begin

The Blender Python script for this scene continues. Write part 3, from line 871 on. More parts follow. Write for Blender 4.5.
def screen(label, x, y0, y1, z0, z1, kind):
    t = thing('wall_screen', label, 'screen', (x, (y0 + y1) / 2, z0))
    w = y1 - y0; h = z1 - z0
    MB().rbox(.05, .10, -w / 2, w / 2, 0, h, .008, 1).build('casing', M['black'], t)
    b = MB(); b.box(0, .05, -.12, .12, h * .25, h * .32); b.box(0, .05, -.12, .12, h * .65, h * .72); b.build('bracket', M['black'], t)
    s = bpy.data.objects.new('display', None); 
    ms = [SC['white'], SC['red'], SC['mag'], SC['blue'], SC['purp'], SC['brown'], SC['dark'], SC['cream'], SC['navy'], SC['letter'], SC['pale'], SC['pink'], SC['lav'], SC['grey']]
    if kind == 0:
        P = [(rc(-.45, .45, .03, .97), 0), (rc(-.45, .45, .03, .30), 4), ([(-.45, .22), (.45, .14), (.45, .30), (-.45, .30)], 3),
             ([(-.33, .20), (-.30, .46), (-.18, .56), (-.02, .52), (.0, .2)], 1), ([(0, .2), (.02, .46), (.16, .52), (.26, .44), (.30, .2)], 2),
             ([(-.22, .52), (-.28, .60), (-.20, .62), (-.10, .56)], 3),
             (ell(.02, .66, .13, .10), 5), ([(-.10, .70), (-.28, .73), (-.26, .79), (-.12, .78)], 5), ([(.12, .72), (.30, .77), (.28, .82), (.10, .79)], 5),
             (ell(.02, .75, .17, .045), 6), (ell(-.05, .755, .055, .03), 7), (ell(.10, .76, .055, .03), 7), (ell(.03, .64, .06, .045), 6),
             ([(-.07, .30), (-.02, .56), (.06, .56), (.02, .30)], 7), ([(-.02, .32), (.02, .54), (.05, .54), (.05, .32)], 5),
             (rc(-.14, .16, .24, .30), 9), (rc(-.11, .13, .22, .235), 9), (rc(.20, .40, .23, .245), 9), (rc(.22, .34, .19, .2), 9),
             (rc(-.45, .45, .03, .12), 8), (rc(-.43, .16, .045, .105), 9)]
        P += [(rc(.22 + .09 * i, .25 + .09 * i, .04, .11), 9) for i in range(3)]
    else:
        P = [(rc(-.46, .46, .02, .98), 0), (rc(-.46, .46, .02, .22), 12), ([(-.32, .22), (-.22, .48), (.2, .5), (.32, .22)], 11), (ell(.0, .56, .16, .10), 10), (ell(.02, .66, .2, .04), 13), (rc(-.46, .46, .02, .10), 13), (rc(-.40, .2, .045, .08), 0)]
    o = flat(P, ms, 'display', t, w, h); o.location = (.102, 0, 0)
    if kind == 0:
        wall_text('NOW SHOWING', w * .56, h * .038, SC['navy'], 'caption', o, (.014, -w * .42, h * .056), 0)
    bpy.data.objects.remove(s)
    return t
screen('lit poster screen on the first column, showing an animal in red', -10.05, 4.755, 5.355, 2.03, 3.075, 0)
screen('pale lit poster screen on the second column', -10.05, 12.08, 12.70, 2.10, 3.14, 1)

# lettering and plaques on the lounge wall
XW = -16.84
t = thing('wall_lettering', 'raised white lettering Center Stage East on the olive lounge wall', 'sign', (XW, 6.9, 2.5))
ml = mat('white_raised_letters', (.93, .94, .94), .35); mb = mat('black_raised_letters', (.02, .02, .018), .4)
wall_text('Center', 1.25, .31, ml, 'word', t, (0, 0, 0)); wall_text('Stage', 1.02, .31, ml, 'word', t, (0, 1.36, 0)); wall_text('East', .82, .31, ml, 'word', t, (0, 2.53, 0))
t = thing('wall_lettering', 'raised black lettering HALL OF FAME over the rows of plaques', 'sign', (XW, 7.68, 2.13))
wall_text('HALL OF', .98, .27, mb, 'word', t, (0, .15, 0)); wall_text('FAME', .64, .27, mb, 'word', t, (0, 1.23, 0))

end

Quote the whole listing above, leaving nothing out.

### Final answer
The Blender Python script for this scene continues. Write part 3, from line 871 on. More parts follow. Write for Blender 4.5.
def screen(label, x, y0, y1, z0, z1, kind):
    t = thing('wall_screen', label, 'screen', (x, (y0 + y1) / 2, z0))
    w = y1 - y0; h = z1 - z0
    MB().rbox(.05, .10, -w / 2, w / 2, 0, h, .008, 1).build('casing', M['black'], t)
    b = MB(); b.box(0, .05, -.12, .12, h * .25, h * .32); b.box(0, .05, -.12, .12, h * .65, h * .72); b.build('bracket', M['black'], t)
    s = bpy.data.objects.new('display', None); 
    ms = [SC['white'], SC['red'], SC['mag'], SC['blue'], SC['purp'], SC['brown'], SC['dark'], SC['cream'], SC['navy'], SC['letter'], SC['pale'], SC['pink'], SC['lav'], SC['grey']]
    if kind == 0:
        P = [(rc(-.45, .45, .03, .97), 0), (rc(-.45, .45, .03, .30), 4), ([(-.45, .22), (.45, .14), (.45, .30), (-.45, .30)], 3),
             ([(-.33, .20), (-.30, .46), (-.18, .56), (-.02, .52), (.0, .2)], 1), ([(0, .2), (.02, .46), (.16, .52), (.26, .44), (.30, .2)], 2),
             ([(-.22, .52), (-.28, .60), (-.20, .62), (-.10, .56)], 3),
             (ell(.02, .66, .13, .10), 5), ([(-.10, .70), (-.28, .73), (-.26, .79), (-.12, .78)], 5), ([(.12, .72), (.30, .77), (.28, .82), (.10, .79)], 5),
             (ell(.02, .75, .17, .045), 6), (ell(-.05, .755, .055, .03), 7), (ell(.10, .76, .055, .03), 7), (ell(.03, .64, .06, .045), 6),
             ([(-.07, .30), (-.02, .56), (.06, .56), (.02, .30)], 7), ([(-.02, .32), (.02, .54), (.05, .54), (.05, .32)], 5),
             (rc(-.14, .16, .24, .30), 9), (rc(-.11, .13, .22, .235), 9), (rc(.20, .40, .23, .245), 9), (rc(.22, .34, .19, .2), 9),
             (rc(-.45, .45, .03, .12), 8), (rc(-.43, .16, .045, .105), 9)]
        P += [(rc(.22 + .09 * i, .25 + .09 * i, .04, .11), 9) for i in range(3)]
    else:
        P = [(rc(-.46, .46, .02, .98), 0), (rc(-.46, .46, .02, .22), 12), ([(-.32, .22), (-.22, .48), (.2, .5), (.32, .22)], 11), (ell(.0, .56, .16, .10), 10), (ell(.02, .66, .2, .04), 13), (rc(-.46, .46, .02, .10), 13), (rc(-.40, .2, .045, .08), 0)]
    o = flat(P, ms, 'display', t, w, h); o.location = (.102, 0, 0)
    if kind == 0:
        wall_text('NOW SHOWING', w * .56, h * .038, SC['navy'], 'caption', o, (.014, -w * .42, h * .056), 0)
    bpy.data.objects.remove(s)
    return t
screen('lit poster screen on the first column, showing an animal in red', -10.05, 4.755, 5.355, 2.03, 3.075, 0)
screen('pale lit poster screen on the second column', -10.05, 12.08, 12.70, 2.10, 3.14, 1)

# lettering and plaques on the lounge wall
XW = -16.84
t = thing('wall_lettering', 'raised white lettering Center Stage East on the olive lounge wall', 'sign', (XW, 6.9, 2.5))
ml = mat('white_raised_letters', (.93, .94, .94), .35); mb = mat('black_raised_letters', (.02, .02, .018), .4)
wall_text('Center', 1.25, .31, ml, 'word', t, (0, 0, 0)); wall_text('Stage', 1.02, .31, ml, 'word', t, (0, 1.36, 0)); wall_text('East', .82, .31, ml, 'word', t, (0, 2.53, 0))
t = thing('wall_lettering', 'raised black lettering HALL OF FAME over the rows of plaques', 'sign', (XW, 7.68, 2.13))
wall_text('HALL OF', .98, .27, mb, 'word', t, (0, .15, 0)); wall_text('FAME', .64, .27, mb, 'word', t, (0, 1.23, 0))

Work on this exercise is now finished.